Sanders calls for fully
funding Section 8 assistance at $410 billion over the next decade as well as
strengthening the Fair Housing Act and implementing a Section 8
non-discrimination law.
The Housing for All plan also
proposes various tenant protections—including a national cap on annual rent
increases at no more than 3 percent or 1.5 times the Consumer Price Index, a
"just-cause" requirement for evictions, and a guarantee of renters'
right to form tenants unions. Sanders further proposes creating an independent
National Fair Housing Agency similar to the Consumer Financial Protection
Bureau and an office within that agency for mobile home residents.
Sanders' housing plan
incorporates various existing pieces of legislation that the senator
supports—calling for the passage of the Equality Act to include LGBTQ+ people
in the Fair Housing Act as well as the Green New Deal to fully transition to
sustainable energy nationwide by 2030. Sanders proposes decarbonizing all
public housing through the Green New Deal and providing grants to low- and
moderate-income families so they can weatherize and retrofit homes and invest
in cheaper energy.
The housing plan is designed
to help out not only people who are homeless and renters, but also first-time
homebuyers. Sanders proposes investing $2 billion at the USDA and $6 billion at
HUD to create an assistance program for first-time buyers and making
pre-purchase housing counseling available to all potential buyers.
The plan also proposes "a
25 percent House Flipping tax on speculators who sell a non-owner-occupied
property, if sold for more than it was purchased within five years of
purchase" as well as "a 2 percent Empty Homes tax on the property value
of vacant, owned homes to bring more units into the market and curb the use of
housing as speculative investment."
Sanders vowed in his statement
Wednesday that if he secures the Democratic nomination for president and wins
the 2020 election, "my administration will be looking out for working
families and tenants, not the billionaires who control Wall Street." In a
campaign newsletter, Sanders staffer David Sirota explained a proposal designed
to do just that:
One of the major planks in
Bernie's plan is a proposal to finally end the mass sale of mortgages to Wall
Street firms and crack down on predatory practices of Wall Street landlords.
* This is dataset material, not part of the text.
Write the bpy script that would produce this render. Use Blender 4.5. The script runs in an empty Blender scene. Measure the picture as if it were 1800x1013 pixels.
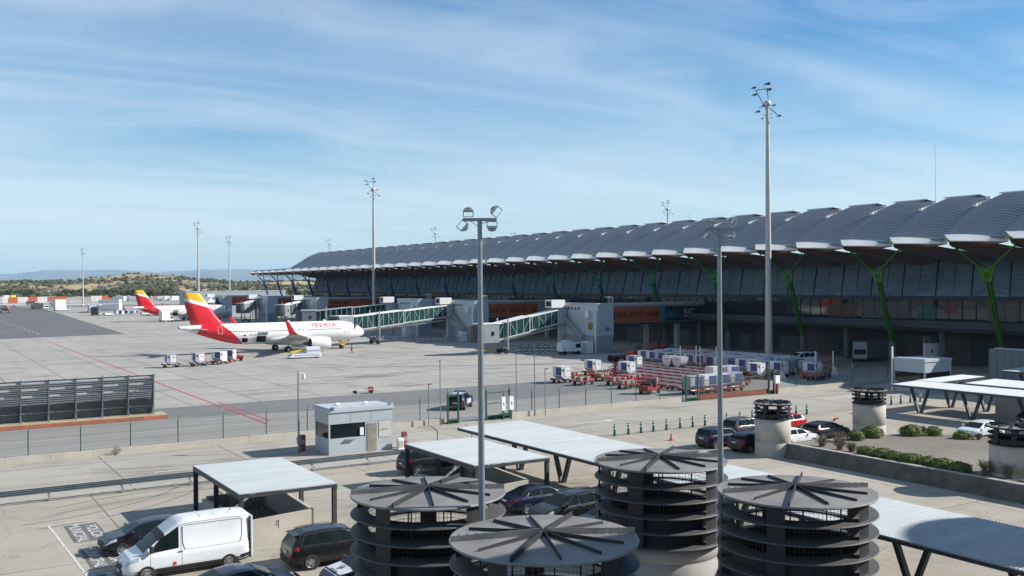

That includes the firm run by Donald Trump's billionaire adviser, Steve
Schwarzman—the financier who throws
himself multimillion-dollar birthday parties and bankrolls
the GOP, while his firm fuels a housing crisis and traps tenants in a cycle
of squalor, predatory
fees and evictions.
In the wake of the financial
crisis, the federal government helped private equity giants like Schwarzman's
firm Blackstone buy up foreclosed homes, and then convert them into rental
properties. The
Atlantic reports that between 2011 and 2017, these giants gained
control of more than 200,000 homes. This has been great for Blackstone, which
has been cashing
in on the scheme—but it hasn't been great for everyone else.
The Housing for All plan,
Sirota concluded, "will crack down on corporate landlords that are
destroying too many communities throughout America."